2) Tightening the lockscrew compresses the lock against the wood, causing the lockup. My brother's rifle has that problem. I'm either going to have to make a spacer block that fits inside the mortise (the maker took out too much wood) or fill the mortise with acraglass to provide more rigidity in the mortise.
 
Who would have “thunk” that the screws were wrong?

I would have. Someone on another forum wrote the same thing and I read it just a few days ago.

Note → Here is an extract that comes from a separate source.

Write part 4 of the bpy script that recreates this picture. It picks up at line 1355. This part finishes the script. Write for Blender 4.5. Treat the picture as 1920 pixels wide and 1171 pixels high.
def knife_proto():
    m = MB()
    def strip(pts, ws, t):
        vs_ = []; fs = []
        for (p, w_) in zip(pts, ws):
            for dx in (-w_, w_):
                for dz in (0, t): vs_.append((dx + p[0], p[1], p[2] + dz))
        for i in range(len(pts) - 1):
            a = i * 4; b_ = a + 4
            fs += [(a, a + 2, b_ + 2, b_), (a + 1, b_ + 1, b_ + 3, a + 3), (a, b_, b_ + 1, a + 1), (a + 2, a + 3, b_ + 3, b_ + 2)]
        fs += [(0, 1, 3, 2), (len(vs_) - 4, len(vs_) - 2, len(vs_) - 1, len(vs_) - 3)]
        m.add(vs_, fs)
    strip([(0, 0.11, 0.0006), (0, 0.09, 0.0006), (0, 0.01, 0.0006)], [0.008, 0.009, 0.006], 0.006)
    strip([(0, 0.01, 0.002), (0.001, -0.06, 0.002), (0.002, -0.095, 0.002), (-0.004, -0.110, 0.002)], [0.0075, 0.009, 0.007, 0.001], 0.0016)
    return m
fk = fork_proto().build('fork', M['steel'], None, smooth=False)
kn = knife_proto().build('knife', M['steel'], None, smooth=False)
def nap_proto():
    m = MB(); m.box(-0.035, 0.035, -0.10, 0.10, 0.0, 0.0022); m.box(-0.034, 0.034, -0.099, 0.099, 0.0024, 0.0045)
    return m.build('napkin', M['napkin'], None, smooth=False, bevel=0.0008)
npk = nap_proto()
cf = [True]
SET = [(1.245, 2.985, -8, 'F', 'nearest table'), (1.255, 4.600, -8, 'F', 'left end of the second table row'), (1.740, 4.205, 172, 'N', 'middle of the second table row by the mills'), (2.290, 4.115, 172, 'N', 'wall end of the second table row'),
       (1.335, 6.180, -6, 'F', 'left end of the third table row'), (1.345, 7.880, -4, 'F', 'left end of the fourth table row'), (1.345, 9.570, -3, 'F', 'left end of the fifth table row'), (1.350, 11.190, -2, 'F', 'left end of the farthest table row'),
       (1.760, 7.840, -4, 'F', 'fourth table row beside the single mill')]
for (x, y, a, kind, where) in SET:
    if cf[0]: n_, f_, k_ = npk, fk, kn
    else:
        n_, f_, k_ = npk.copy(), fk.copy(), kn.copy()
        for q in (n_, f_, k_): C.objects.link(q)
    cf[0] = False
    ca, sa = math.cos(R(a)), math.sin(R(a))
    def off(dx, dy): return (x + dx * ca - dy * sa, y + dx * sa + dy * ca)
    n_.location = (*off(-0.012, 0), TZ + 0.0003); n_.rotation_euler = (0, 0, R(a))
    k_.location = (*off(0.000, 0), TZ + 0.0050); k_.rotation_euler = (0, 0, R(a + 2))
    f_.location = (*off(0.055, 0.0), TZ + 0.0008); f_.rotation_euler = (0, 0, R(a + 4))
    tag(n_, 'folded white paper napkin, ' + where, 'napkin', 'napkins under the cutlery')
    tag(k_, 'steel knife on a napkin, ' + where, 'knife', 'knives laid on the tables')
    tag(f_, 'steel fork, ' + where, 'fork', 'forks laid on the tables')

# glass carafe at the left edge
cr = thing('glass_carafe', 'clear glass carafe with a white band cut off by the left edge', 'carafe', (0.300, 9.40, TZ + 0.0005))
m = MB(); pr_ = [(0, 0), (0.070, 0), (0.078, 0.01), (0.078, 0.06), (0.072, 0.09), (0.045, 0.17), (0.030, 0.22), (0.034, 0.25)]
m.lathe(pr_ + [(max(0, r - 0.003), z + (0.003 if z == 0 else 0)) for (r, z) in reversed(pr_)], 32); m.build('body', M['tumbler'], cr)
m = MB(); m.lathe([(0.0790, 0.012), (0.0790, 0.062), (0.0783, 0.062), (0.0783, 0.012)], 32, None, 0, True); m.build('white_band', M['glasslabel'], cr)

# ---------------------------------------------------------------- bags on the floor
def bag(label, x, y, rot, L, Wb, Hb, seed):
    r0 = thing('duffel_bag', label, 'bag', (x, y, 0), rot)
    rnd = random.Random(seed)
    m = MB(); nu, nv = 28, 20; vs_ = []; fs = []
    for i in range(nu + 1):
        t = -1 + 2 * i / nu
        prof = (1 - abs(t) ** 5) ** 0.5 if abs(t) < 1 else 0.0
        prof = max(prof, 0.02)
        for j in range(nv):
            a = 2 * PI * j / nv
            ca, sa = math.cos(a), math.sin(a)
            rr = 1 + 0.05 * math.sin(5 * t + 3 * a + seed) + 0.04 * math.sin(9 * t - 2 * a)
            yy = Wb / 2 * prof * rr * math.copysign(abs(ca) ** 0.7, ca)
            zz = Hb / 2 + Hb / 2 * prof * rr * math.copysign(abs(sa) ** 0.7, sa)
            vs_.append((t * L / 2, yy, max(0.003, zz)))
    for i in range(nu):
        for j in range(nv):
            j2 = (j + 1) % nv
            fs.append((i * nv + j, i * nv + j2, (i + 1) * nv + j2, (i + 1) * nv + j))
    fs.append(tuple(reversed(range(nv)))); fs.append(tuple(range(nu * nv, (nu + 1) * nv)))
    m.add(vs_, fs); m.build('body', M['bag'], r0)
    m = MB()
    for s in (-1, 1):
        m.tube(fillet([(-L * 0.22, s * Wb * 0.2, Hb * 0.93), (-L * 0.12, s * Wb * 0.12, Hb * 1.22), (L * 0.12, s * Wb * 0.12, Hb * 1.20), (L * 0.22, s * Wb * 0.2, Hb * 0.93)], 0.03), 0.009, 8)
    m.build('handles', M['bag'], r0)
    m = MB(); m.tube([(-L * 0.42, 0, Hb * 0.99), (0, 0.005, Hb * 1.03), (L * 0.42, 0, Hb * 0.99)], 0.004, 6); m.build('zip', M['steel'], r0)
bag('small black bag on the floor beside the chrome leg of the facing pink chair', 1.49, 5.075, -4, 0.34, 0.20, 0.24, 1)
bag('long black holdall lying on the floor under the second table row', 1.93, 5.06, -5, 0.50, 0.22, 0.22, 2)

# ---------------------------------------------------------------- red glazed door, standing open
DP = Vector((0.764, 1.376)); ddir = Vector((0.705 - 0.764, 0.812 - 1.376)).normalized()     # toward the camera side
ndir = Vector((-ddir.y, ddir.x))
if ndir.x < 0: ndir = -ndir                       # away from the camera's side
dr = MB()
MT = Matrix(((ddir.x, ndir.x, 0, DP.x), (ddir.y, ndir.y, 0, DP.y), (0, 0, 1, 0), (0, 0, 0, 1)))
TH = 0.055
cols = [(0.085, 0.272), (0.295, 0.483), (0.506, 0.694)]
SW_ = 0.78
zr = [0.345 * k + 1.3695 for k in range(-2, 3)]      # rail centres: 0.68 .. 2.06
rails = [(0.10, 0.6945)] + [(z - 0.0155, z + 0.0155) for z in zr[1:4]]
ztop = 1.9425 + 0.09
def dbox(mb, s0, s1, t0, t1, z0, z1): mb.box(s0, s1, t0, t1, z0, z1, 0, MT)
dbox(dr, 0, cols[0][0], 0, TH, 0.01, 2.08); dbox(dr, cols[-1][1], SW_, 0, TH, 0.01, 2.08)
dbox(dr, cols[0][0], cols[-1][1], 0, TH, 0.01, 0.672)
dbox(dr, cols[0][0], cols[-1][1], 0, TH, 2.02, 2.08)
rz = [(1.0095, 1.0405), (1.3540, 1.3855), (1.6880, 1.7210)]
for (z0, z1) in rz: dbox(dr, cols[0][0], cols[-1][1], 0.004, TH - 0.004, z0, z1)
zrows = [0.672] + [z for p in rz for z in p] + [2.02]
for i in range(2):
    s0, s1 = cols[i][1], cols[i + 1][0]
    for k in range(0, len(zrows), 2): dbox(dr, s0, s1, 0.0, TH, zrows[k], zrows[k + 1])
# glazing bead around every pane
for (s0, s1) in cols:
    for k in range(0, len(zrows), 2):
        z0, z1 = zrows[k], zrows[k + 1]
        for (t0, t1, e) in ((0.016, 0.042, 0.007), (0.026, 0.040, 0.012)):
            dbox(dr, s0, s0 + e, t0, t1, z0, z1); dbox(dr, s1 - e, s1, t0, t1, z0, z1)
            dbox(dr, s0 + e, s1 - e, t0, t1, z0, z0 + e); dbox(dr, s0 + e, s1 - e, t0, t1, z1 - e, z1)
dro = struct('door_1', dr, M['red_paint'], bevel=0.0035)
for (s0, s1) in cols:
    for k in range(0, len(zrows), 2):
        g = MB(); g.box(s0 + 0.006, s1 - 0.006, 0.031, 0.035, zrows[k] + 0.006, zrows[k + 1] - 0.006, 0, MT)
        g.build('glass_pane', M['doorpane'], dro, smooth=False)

4v50Gary long ago I bought a CVA 45/32 from a pawnshop that someone started as a kit and the lock mortice was cut too deep. I used shims around the edges and glass bedded it just like you are talking about. My bud still has and shoots that gun. I have offered to buy it back but he ain't sellin'.:fire:
 
Wish that I had read about the screws on that other forum. Sure would have saved me a lot of anguish. Better yet, Traditions should mention this in their instructions. On the plus side, it feels good when you are able to work through the problems you encounter when building a kit gun. I have a theory that as the guns are being assembled in the factory, the parts that don’t quite fit are thrown in a bin to be later boxed up as the kit guns. I doubt that is the case but, it sometimes seems that way.
 
I had 2 traditions rifles come through my shop about 10 years ago. I was not impressed. One had a lock with such poor geometry that it was not functional. The other was just flat poor quality. I hope they have improved.